Recorded data
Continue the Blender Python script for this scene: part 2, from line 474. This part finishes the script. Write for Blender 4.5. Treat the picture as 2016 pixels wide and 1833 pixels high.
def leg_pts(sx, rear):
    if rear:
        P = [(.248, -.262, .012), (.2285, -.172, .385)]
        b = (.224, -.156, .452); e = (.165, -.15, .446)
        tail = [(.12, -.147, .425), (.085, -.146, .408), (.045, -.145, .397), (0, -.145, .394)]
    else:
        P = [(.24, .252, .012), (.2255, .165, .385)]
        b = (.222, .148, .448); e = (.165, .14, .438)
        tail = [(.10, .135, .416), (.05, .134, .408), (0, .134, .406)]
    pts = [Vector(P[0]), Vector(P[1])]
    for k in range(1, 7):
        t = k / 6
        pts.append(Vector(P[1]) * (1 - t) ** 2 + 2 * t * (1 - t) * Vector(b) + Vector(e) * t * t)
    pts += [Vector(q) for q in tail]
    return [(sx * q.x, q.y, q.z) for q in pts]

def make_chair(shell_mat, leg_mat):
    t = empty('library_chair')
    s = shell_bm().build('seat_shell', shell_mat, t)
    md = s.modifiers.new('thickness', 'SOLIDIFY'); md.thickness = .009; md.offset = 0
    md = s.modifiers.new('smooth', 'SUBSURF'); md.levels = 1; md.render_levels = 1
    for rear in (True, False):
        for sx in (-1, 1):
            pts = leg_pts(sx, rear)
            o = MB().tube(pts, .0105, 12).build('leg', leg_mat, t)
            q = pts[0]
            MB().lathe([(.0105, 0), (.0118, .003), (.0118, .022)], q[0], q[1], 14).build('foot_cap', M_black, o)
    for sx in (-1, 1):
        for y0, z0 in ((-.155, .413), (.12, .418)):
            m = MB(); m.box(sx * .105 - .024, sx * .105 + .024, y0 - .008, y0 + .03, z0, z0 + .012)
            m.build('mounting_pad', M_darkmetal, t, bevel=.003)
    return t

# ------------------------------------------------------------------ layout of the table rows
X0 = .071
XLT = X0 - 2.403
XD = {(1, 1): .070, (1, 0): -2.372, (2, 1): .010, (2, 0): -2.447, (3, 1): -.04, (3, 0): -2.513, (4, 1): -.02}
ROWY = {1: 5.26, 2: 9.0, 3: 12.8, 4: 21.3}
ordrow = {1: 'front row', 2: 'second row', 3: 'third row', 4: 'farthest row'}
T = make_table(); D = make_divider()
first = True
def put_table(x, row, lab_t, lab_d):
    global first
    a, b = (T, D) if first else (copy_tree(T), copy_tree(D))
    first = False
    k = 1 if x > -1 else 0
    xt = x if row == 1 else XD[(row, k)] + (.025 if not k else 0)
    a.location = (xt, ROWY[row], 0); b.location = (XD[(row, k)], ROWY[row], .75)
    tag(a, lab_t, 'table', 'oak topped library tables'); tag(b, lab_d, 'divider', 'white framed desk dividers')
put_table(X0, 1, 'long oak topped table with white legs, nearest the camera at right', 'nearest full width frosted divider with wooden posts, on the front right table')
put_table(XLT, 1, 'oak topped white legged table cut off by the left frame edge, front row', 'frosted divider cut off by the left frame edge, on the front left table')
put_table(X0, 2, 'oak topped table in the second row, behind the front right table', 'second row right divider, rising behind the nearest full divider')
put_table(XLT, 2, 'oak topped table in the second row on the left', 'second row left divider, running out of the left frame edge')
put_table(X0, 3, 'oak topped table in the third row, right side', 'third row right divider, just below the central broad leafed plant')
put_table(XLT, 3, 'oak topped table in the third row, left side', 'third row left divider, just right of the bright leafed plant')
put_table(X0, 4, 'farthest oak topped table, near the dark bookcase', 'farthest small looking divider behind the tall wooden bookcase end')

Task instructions
Repeat back the data above, exact to the last character.

Solved exercise
Continue the Blender Python script for this scene: part 2, from line 474. This part finishes the script. Write for Blender 4.5. Treat the picture as 2016 pixels wide and 1833 pixels high.
def leg_pts(sx, rear):
    if rear:
        P = [(.248, -.262, .012), (.2285, -.172, .385)]
        b = (.224, -.156, .452); e = (.165, -.15, .446)
        tail = [(.12, -.147, .425), (.085, -.146, .408), (.045, -.145, .397), (0, -.145, .394)]
    else:
        P = [(.24, .252, .012), (.2255, .165, .385)]
        b = (.222, .148, .448); e = (.165, .14, .438)
        tail = [(.10, .135, .416), (.05, .134, .408), (0, .134, .406)]
    pts = [Vector(P[0]), Vector(P[1])]
    for k in range(1, 7):
        t = k / 6
        pts.append(Vector(P[1]) * (1 - t) ** 2 + 2 * t * (1 - t) * Vector(b) + Vector(e) * t * t)
    pts += [Vector(q) for q in tail]
    return [(sx * q.x, q.y, q.z) for q in pts]

def make_chair(shell_mat, leg_mat):
    t = empty('library_chair')
    s = shell_bm().build('seat_shell', shell_mat, t)
    md = s.modifiers.new('thickness', 'SOLIDIFY'); md.thickness = .009; md.offset = 0
    md = s.modifiers.new('smooth', 'SUBSURF'); md.levels = 1; md.render_levels = 1
    for rear in (True, False):
        for sx in (-1, 1):
            pts = leg_pts(sx, rear)
            o = MB().tube(pts, .0105, 12).build('leg', leg_mat, t)
            q = pts[0]
            MB().lathe([(.0105, 0), (.0118, .003), (.0118, .022)], q[0], q[1], 14).build('foot_cap', M_black, o)
    for sx in (-1, 1):
        for y0, z0 in ((-.155, .413), (.12, .418)):
            m = MB(); m.box(sx * .105 - .024, sx * .105 + .024, y0 - .008, y0 + .03, z0, z0 + .012)
            m.build('mounting_pad', M_darkmetal, t, bevel=.003)
    return t

# ------------------------------------------------------------------ layout of the table rows
X0 = .071
XLT = X0 - 2.403
XD = {(1, 1): .070, (1, 0): -2.372, (2, 1): .010, (2, 0): -2.447, (3, 1): -.04, (3, 0): -2.513, (4, 1): -.02}
ROWY = {1: 5.26, 2: 9.0, 3: 12.8, 4: 21.3}
ordrow = {1: 'front row', 2: 'second row', 3: 'third row', 4: 'farthest row'}
T = make_table(); D = make_divider()
first = True
def put_table(x, row, lab_t, lab_d):
    global first
    a, b = (T, D) if first else (copy_tree(T), copy_tree(D))
    first = False
    k = 1 if x > -1 else 0
    xt = x if row == 1 else XD[(row, k)] + (.025 if not k else 0)
    a.location = (xt, ROWY[row], 0); b.location = (XD[(row, k)], ROWY[row], .75)
    tag(a, lab_t, 'table', 'oak topped library tables'); tag(b, lab_d, 'divider', 'white framed desk dividers')
put_table(X0, 1, 'long oak topped table with white legs, nearest the camera at right', 'nearest full width frosted divider with wooden posts, on the front right table')
put_table(XLT, 1, 'oak topped white legged table cut off by the left frame edge, front row', 'frosted divider cut off by the left frame edge, on the front left table')
put_table(X0, 2, 'oak topped table in the second row, behind the front right table', 'second row right divider, rising behind the nearest full divider')
put_table(XLT, 2, 'oak topped table in the second row on the left', 'second row left divider, running out of the left frame edge')
put_table(X0, 3, 'oak topped table in the third row, right side', 'third row right divider, just below the central broad leafed plant')
put_table(XLT, 3, 'oak topped table in the third row, left side', 'third row left divider, just right of the bright leafed plant')
put_table(X0, 4, 'farthest oak topped table, near the dark bookcase', 'farthest small looking divider behind the tall wooden bookcase end')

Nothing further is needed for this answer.